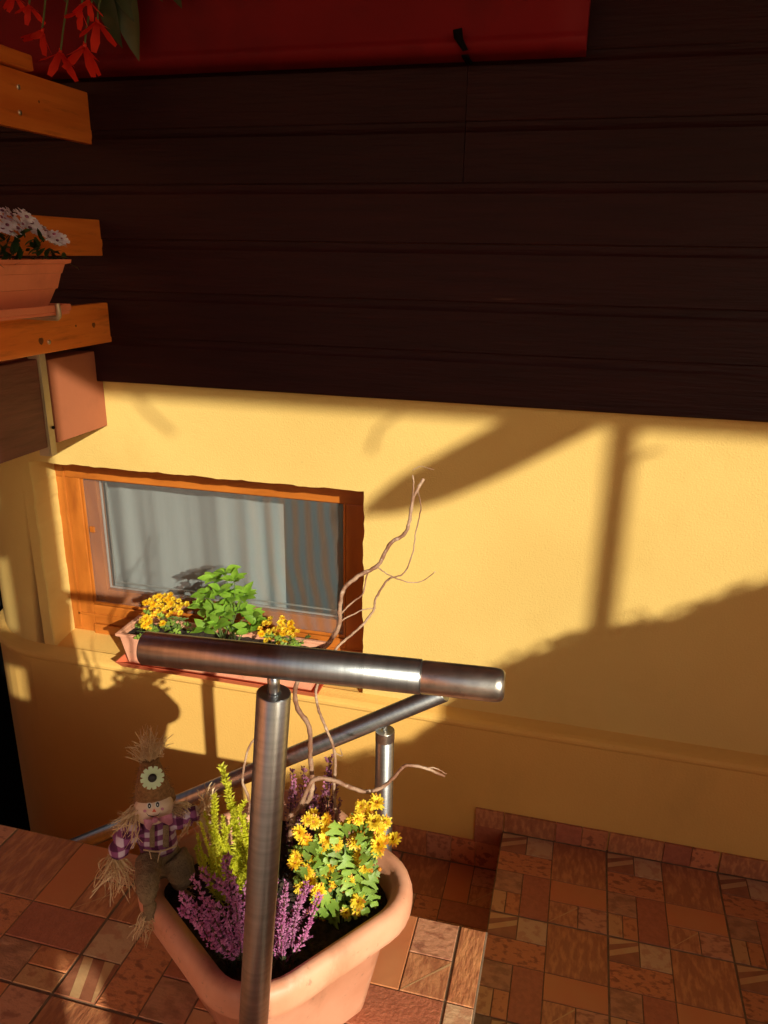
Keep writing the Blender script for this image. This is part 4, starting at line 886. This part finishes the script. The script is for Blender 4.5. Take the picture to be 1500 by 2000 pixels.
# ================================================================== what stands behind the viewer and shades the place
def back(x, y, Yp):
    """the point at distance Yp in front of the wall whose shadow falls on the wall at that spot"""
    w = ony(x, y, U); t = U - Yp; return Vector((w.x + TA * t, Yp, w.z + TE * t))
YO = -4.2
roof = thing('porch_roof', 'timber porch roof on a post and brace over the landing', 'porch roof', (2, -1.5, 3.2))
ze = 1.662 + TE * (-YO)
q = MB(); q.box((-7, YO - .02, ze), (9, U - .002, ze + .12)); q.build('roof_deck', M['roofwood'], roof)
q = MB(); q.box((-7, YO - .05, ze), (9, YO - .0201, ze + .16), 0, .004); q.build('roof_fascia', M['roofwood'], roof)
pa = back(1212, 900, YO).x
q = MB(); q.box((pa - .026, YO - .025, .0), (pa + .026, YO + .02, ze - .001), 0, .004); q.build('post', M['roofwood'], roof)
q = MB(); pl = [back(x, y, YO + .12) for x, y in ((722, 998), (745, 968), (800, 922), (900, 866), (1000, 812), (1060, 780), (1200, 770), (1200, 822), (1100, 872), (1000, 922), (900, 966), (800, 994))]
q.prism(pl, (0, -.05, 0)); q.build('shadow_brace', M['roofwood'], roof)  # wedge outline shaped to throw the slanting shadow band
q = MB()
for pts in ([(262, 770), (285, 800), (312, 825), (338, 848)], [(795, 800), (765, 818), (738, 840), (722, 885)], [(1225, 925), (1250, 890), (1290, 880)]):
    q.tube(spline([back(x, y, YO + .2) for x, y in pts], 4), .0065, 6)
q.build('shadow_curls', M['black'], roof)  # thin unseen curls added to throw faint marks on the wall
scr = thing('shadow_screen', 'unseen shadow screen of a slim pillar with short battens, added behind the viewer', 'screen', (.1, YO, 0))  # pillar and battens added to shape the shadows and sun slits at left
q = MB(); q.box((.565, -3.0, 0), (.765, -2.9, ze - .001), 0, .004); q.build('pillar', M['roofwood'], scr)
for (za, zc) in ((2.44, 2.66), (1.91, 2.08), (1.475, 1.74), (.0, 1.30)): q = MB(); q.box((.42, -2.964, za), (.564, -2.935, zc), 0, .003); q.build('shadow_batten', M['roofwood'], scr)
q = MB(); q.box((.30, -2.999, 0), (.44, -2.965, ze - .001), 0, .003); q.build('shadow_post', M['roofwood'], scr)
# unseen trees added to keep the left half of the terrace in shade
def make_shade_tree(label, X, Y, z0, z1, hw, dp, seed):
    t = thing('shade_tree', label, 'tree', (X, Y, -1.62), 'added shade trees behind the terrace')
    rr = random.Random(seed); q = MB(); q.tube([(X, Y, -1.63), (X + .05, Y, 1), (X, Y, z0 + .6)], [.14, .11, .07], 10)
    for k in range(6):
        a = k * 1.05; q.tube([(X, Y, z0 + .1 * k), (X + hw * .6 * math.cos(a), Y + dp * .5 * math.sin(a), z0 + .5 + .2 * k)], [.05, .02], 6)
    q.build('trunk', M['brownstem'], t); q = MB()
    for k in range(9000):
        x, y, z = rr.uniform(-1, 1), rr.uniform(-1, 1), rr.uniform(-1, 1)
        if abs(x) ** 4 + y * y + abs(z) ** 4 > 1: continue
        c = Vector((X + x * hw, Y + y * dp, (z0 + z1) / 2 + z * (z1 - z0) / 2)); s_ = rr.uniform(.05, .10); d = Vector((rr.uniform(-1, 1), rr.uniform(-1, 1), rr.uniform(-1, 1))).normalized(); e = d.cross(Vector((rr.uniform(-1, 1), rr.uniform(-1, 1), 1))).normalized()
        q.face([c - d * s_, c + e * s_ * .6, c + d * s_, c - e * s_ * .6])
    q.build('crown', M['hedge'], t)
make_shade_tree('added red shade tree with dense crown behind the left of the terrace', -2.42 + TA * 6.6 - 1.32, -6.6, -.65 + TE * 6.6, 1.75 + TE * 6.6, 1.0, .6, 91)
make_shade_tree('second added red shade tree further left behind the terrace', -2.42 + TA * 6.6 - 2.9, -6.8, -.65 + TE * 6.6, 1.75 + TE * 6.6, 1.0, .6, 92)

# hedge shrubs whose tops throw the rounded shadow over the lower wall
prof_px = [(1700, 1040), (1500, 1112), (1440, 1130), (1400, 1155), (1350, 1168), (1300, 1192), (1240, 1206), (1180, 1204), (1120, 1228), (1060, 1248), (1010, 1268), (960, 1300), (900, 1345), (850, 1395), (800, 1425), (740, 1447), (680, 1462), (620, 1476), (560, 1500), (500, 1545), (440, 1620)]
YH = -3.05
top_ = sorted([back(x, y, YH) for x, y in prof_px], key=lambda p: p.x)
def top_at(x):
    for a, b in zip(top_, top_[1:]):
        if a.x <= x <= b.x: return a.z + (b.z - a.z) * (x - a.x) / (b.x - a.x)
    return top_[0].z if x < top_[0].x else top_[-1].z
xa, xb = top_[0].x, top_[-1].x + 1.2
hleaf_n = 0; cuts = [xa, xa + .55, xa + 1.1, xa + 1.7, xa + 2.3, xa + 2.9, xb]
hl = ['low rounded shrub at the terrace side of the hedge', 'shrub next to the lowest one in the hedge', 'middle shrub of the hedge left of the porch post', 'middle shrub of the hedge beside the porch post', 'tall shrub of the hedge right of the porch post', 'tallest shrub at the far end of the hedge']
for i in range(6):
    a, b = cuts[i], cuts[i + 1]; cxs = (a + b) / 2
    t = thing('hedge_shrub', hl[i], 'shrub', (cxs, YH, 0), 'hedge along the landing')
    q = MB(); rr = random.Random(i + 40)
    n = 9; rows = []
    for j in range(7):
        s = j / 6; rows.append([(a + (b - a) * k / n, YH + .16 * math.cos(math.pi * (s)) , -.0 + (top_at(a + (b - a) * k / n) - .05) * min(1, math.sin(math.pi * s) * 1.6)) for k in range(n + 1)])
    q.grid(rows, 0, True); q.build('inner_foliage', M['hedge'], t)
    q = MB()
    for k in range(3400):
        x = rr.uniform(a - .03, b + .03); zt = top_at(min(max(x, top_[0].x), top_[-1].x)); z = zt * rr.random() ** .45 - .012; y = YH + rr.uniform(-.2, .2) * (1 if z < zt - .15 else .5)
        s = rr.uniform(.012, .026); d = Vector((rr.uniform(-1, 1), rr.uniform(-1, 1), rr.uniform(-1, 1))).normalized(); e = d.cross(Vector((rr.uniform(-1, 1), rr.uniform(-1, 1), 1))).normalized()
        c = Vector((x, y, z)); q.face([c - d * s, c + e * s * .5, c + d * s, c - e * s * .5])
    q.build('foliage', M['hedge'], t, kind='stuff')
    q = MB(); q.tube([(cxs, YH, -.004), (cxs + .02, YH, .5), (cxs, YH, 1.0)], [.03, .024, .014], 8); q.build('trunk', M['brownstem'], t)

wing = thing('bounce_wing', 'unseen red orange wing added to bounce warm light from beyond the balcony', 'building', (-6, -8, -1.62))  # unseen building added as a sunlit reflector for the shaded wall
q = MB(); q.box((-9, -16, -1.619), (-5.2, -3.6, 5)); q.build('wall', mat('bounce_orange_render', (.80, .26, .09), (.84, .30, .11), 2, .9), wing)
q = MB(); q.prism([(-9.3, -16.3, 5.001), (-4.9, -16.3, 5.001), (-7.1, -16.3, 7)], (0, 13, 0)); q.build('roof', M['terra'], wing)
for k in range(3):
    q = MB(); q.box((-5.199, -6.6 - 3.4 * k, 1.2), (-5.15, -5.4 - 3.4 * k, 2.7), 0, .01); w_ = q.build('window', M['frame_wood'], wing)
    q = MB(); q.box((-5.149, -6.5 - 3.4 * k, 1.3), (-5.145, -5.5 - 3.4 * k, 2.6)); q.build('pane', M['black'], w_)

⁂

(Task details): Do not include the images; transcribe the rest of the listing exactly.

(Exercise response):
Keep writing the Blender script for this image. This is part 4, starting at line 886. This part finishes the script. The script is for Blender 4.5. Take the picture to be 1500 by 2000 pixels.
# ================================================================== what stands behind the viewer and shades the place
def back(x, y, Yp):
    """the point at distance Yp in front of the wall whose shadow falls on the wall at that spot"""
    w = ony(x, y, U); t = U - Yp; return Vector((w.x + TA * t, Yp, w.z + TE * t))
YO = -4.2
roof = thing('porch_roof', 'timber porch roof on a post and brace over the landing', 'porch roof', (2, -1.5, 3.2))
ze = 1.662 + TE * (-YO)
q = MB(); q.box((-7, YO - .02, ze), (9, U - .002, ze + .12)); q.build('roof_deck', M['roofwood'], roof)
q = MB(); q.box((-7, YO - .05, ze), (9, YO - .0201, ze + .16), 0, .004); q.build('roof_fascia', M['roofwood'], roof)
pa = back(1212, 900, YO).x
q = MB(); q.box((pa - .026, YO - .025, .0), (pa + .026, YO + .02, ze - .001), 0, .004); q.build('post', M['roofwood'], roof)
q = MB(); pl = [back(x, y, YO + .12) for x, y in ((722, 998), (745, 968), (800, 922), (900, 866), (1000, 812), (1060, 780), (1200, 770), (1200, 822), (1100, 872), (1000, 922), (900, 966), (800, 994))]
q.prism(pl, (0, -.05, 0)); q.build('shadow_brace', M['roofwood'], roof)  # wedge outline shaped to throw the slanting shadow band
q = MB()
for pts in ([(262, 770), (285, 800), (312, 825), (338, 848)], [(795, 800), (765, 818), (738, 840), (722, 885)], [(1225, 925), (1250, 890), (1290, 880)]):
    q.tube(spline([back(x, y, YO + .2) for x, y in pts], 4), .0065, 6)
q.build('shadow_curls', M['black'], roof)  # thin unseen curls added to throw faint marks on the wall
scr = thing('shadow_screen', 'unseen shadow screen of a slim pillar with short battens, added behind the viewer', 'screen', (.1, YO, 0))  # pillar and battens added to shape the shadows and sun slits at left
q = MB(); q.box((.565, -3.0, 0), (.765, -2.9, ze - .001), 0, .004); q.build('pillar', M['roofwood'], scr)
for (za, zc) in ((2.44, 2.66), (1.91, 2.08), (1.475, 1.74), (.0, 1.30)): q = MB(); q.box((.42, -2.964, za), (.564, -2.935, zc), 0, .003); q.build('shadow_batten', M['roofwood'], scr)
q = MB(); q.box((.30, -2.999, 0), (.44, -2.965, ze - .001), 0, .003); q.build('shadow_post', M['roofwood'], scr)
# unseen trees added to keep the left half of the terrace in shade
def make_shade_tree(label, X, Y, z0, z1, hw, dp, seed):
    t = thing('shade_tree', label, 'tree', (X, Y, -1.62), 'added shade trees behind the terrace')
    rr = random.Random(seed); q = MB(); q.tube([(X, Y, -1.63), (X + .05, Y, 1), (X, Y, z0 + .6)], [.14, .11, .07], 10)
    for k in range(6):
        a = k * 1.05; q.tube([(X, Y, z0 + .1 * k), (X + hw * .6 * math.cos(a), Y + dp * .5 * math.sin(a), z0 + .5 + .2 * k)], [.05, .02], 6)
    q.build('trunk', M['brownstem'], t); q = MB()
    for k in range(9000):
        x, y, z = rr.uniform(-1, 1), rr.uniform(-1, 1), rr.uniform(-1, 1)
        if abs(x) ** 4 + y * y + abs(z) ** 4 > 1: continue
        c = Vector((X + x * hw, Y + y * dp, (z0 + z1) / 2 + z * (z1 - z0) / 2)); s_ = rr.uniform(.05, .10); d = Vector((rr.uniform(-1, 1), rr.uniform(-1, 1), rr.uniform(-1, 1))).normalized(); e = d.cross(Vector((rr.uniform(-1, 1), rr.uniform(-1, 1), 1))).normalized()
        q.face([c - d * s_, c + e * s_ * .6, c + d * s_, c - e * s_ * .6])
    q.build('crown', M['hedge'], t)
make_shade_tree('added red shade tree with dense crown behind the left of the terrace', -2.42 + TA * 6.6 - 1.32, -6.6, -.65 + TE * 6.6, 1.75 + TE * 6.6, 1.0, .6, 91)
make_shade_tree('second added red shade tree further left behind the terrace', -2.42 + TA * 6.6 - 2.9, -6.8, -.65 + TE * 6.6, 1.75 + TE * 6.6, 1.0, .6, 92)

# hedge shrubs whose tops throw the rounded shadow over the lower wall
prof_px = [(1700, 1040), (1500, 1112), (1440, 1130), (1400, 1155), (1350, 1168), (1300, 1192), (1240, 1206), (1180, 1204), (1120, 1228), (1060, 1248), (1010, 1268), (960, 1300), (900, 1345), (850, 1395), (800, 1425), (740, 1447), (680, 1462), (620, 1476), (560, 1500), (500, 1545), (440, 1620)]
YH = -3.05
top_ = sorted([back(x, y, YH) for x, y in prof_px], key=lambda p: p.x)
def top_at(x):
    for a, b in zip(top_, top_[1:]):
        if a.x <= x <= b.x: return a.z + (b.z - a.z) * (x - a.x) / (b.x - a.x)
    return top_[0].z if x < top_[0].x else top_[-1].z
xa, xb = top_[0].x, top_[-1].x + 1.2
hleaf_n = 0; cuts = [xa, xa + .55, xa + 1.1, xa + 1.7, xa + 2.3, xa + 2.9, xb]
hl = ['low rounded shrub at the terrace side of the hedge', 'shrub next to the lowest one in the hedge', 'middle shrub of the hedge left of the porch post', 'middle shrub of the hedge beside the porch post', 'tall shrub of the hedge right of the porch post', 'tallest shrub at the far end of the hedge']
for i in range(6):
    a, b = cuts[i], cuts[i + 1]; cxs = (a + b) / 2
    t = thing('hedge_shrub', hl[i], 'shrub', (cxs, YH, 0), 'hedge along the landing')
    q = MB(); rr = random.Random(i + 40)
    n = 9; rows = []
    for j in range(7):
        s = j / 6; rows.append([(a + (b - a) * k / n, YH + .16 * math.cos(math.pi * (s)) , -.0 + (top_at(a + (b - a) * k / n) - .05) * min(1, math.sin(math.pi * s) * 1.6)) for k in range(n + 1)])
    q.grid(rows, 0, True); q.build('inner_foliage', M['hedge'], t)
    q = MB()
    for k in range(3400):
        x = rr.uniform(a - .03, b + .03); zt = top_at(min(max(x, top_[0].x), top_[-1].x)); z = zt * rr.random() ** .45 - .012; y = YH + rr.uniform(-.2, .2) * (1 if z < zt - .15 else .5)
        s = rr.uniform(.012, .026); d = Vector((rr.uniform(-1, 1), rr.uniform(-1, 1), rr.uniform(-1, 1))).normalized(); e = d.cross(Vector((rr.uniform(-1, 1), rr.uniform(-1, 1), 1))).normalized()
        c = Vector((x, y, z)); q.face([c - d * s, c + e * s * .5, c + d * s, c - e * s * .5])
    q.build('foliage', M['hedge'], t, kind='stuff')
    q = MB(); q.tube([(cxs, YH, -.004), (cxs + .02, YH, .5), (cxs, YH, 1.0)], [.03, .024, .014], 8); q.build('trunk', M['brownstem'], t)

wing = thing('bounce_wing', 'unseen red orange wing added to bounce warm light from beyond the balcony', 'building', (-6, -8, -1.62))  # unseen building added as a sunlit reflector for the shaded wall
q = MB(); q.box((-9, -16, -1.619), (-5.2, -3.6, 5)); q.build('wall', mat('bounce_orange_render', (.80, .26, .09), (.84, .30, .11), 2, .9), wing)
q = MB(); q.prism([(-9.3, -16.3, 5.001), (-4.9, -16.3, 5.001), (-7.1, -16.3, 7)], (0, 13, 0)); q.build('roof', M['terra'], wing)
for k in range(3):
    q = MB(); q.box((-5.199, -6.6 - 3.4 * k, 1.2), (-5.15, -5.4 - 3.4 * k, 2.7), 0, .01); w_ = q.build('window', M['frame_wood'], wing)
    q = MB(); q.box((-5.149, -6.5 - 3.4 * k, 1.3), (-5.145, -5.5 - 3.4 * k, 2.6)); q.build('pane', M['black'], w_)